Over the past 20 years I’ve been teaching guitar. I’m a licensed public school teacher, and I’ve found that the traditional methods weren’t enough. I’ve adopted six tenets to make my guitar instruction more effective. I’ve also posted these tenets on my website

First, students need autonomy. Students should be learning exactly what they want to learn with the instructor guiding the process and teaching proper technique to make sure the student avoids injury.

Second, students learn better in community. I work to create communities of practice for students to share and test what they’re learning.

Third, creativity is essential! Students create music, write songs, and are encouraged to find their own rhythm. Studies have shown that creative ability is a stronger indicator of future success than IQ.

Fourth, students should play, not practice. The word “practice” sometimes has a negative connotation attached to it. We are, in most cases, learning guitar for personal enrichment, not to become professional guitarists – if it’s not fun, then we should try something else. Music shouldn’t be another chore that our overburdened kids are saddled with. And the students I’ve had who went on to become professional guitarists love to play!

Fifth, keeping the goal in view, we need to recognize all the successes that lead to it. We need to understand that even though we haven’t reached the main goal, we have made progress that we can be proud of.

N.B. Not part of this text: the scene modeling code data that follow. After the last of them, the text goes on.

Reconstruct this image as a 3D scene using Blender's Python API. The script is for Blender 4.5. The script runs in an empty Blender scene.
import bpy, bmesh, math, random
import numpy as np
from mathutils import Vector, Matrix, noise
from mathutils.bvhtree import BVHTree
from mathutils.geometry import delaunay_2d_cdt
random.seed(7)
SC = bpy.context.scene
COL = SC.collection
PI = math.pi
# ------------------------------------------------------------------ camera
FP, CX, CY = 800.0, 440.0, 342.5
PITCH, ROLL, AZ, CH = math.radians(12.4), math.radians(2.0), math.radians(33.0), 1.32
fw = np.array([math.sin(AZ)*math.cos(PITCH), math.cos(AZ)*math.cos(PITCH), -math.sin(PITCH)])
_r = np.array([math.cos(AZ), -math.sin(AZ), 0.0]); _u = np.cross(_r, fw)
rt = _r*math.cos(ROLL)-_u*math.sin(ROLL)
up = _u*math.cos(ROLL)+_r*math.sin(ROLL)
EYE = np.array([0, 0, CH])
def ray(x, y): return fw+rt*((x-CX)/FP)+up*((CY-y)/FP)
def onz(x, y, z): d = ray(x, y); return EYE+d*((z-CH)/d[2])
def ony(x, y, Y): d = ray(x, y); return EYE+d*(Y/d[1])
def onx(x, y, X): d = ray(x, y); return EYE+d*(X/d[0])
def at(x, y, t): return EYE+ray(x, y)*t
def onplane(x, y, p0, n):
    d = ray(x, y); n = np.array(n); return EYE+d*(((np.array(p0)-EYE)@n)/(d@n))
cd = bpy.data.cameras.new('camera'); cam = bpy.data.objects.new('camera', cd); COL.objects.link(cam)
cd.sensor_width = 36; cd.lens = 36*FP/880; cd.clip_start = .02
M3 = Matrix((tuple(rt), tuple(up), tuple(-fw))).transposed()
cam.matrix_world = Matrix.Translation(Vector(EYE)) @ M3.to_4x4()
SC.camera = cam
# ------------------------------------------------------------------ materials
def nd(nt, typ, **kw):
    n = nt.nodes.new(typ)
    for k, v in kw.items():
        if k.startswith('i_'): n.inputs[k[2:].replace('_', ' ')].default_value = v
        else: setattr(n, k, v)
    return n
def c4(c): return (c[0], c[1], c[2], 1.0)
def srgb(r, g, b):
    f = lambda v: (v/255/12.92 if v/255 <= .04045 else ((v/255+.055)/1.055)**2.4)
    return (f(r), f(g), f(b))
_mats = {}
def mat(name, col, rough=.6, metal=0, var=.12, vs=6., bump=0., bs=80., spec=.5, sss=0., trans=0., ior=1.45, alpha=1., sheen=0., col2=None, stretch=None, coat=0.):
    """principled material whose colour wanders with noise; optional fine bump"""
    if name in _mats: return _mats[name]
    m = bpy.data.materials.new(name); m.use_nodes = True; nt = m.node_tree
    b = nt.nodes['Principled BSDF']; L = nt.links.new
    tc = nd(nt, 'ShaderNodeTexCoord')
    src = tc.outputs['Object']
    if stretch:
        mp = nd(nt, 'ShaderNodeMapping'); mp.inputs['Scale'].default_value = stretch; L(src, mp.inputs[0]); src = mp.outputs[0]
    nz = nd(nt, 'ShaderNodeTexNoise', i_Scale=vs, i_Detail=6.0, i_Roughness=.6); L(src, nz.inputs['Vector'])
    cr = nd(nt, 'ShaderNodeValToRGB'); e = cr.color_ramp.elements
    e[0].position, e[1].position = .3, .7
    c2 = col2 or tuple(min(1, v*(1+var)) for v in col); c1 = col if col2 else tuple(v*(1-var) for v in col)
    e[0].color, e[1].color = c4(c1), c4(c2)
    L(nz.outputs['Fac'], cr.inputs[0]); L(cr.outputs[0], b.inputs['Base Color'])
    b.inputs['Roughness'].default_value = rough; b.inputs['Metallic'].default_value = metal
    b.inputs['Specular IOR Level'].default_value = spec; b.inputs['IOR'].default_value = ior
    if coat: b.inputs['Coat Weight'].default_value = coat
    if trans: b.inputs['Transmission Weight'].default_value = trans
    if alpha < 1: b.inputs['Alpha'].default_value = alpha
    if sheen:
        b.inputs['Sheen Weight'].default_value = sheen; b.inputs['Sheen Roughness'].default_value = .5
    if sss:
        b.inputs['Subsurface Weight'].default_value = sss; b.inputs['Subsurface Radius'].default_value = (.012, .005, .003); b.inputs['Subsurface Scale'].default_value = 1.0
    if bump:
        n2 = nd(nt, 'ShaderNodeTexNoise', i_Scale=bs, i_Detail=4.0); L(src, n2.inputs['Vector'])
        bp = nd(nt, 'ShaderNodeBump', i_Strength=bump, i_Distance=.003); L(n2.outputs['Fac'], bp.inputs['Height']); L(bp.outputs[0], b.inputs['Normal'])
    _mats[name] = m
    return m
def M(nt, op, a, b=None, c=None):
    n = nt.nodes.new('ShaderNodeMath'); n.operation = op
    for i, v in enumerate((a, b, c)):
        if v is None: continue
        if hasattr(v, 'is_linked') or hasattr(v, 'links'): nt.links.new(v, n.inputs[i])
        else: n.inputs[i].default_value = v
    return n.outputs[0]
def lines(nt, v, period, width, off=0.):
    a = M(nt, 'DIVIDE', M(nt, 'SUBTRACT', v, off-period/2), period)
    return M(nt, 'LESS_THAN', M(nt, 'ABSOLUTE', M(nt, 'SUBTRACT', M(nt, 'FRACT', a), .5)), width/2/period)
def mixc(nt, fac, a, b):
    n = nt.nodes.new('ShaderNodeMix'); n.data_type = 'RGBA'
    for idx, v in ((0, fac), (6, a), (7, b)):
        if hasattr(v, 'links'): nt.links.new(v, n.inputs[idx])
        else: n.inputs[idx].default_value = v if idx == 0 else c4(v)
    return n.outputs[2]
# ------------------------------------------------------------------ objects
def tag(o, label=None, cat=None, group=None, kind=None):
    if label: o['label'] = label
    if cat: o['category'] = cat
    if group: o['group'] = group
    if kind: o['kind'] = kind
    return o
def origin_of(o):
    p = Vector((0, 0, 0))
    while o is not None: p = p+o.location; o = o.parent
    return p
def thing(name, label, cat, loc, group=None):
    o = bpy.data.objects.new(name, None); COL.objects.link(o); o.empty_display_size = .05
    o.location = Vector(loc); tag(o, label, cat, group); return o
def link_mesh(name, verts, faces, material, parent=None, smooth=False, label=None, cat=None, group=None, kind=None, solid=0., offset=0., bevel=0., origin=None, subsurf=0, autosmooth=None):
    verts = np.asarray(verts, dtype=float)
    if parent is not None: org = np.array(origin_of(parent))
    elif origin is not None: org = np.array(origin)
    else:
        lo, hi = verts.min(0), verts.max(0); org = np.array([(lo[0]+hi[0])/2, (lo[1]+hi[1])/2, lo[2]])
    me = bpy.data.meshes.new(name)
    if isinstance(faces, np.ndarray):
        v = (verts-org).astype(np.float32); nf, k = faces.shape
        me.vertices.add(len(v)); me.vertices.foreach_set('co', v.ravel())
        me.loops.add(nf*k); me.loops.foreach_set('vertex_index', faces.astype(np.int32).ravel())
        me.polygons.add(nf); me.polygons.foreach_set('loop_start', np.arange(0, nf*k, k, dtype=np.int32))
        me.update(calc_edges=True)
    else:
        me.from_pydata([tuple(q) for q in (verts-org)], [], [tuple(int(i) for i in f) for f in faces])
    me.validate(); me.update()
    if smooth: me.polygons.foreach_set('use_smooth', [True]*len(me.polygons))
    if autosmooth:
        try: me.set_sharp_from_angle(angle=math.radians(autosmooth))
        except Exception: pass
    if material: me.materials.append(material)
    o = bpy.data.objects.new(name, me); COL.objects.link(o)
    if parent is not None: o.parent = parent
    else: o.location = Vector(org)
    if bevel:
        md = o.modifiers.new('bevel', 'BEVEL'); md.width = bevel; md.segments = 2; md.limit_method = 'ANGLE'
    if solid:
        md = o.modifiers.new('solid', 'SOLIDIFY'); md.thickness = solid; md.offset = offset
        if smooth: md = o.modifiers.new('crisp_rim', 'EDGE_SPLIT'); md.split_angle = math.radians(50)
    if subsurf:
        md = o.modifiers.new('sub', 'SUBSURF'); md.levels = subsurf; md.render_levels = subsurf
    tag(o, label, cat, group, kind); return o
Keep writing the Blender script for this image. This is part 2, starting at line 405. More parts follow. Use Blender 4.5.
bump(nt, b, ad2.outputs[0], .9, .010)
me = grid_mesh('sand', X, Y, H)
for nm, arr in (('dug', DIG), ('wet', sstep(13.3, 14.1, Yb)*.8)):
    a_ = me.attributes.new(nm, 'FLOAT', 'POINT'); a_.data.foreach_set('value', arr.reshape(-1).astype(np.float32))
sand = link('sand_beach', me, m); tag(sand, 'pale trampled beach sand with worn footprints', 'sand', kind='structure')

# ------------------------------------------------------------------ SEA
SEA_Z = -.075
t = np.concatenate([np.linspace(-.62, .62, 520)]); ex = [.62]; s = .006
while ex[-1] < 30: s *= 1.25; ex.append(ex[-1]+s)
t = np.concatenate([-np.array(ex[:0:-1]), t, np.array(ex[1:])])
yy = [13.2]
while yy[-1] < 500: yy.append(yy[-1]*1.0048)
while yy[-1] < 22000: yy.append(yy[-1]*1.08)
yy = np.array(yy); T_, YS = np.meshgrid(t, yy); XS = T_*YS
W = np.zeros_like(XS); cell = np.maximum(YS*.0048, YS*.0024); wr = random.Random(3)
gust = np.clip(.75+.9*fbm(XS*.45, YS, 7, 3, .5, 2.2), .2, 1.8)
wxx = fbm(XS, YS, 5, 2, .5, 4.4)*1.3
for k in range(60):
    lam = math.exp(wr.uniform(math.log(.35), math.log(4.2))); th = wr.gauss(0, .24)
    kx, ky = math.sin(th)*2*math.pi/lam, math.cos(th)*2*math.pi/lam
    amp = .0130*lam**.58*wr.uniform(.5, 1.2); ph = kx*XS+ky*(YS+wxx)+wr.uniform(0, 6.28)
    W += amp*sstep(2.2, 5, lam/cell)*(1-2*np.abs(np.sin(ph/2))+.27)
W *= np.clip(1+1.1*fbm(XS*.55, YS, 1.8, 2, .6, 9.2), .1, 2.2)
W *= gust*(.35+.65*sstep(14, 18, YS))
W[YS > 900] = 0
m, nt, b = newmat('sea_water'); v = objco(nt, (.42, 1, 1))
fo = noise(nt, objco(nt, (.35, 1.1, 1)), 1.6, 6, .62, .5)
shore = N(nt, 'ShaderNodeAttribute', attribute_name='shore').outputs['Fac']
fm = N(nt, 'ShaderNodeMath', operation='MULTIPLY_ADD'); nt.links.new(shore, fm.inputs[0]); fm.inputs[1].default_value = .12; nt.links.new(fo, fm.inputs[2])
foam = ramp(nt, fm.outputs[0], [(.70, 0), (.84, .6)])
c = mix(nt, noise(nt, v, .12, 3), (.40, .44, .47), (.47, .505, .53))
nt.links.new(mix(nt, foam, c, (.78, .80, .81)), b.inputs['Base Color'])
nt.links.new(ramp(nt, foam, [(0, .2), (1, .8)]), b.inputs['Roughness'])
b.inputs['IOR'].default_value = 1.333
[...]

Last, it’s important to be able to use everything you learn to enrich your life. Most teachers just focus on technique alone. I work hard to help each student gain confidence, learn more about themselves, and acquire skills that will be useful for the rest of their lives. On top of that, the simple act of learning music has been shown to help people socially, academically, and psychologically.

Following these tenets, I work to teach each student exactly what they want and need to grow as a musician, an artist, and as a person.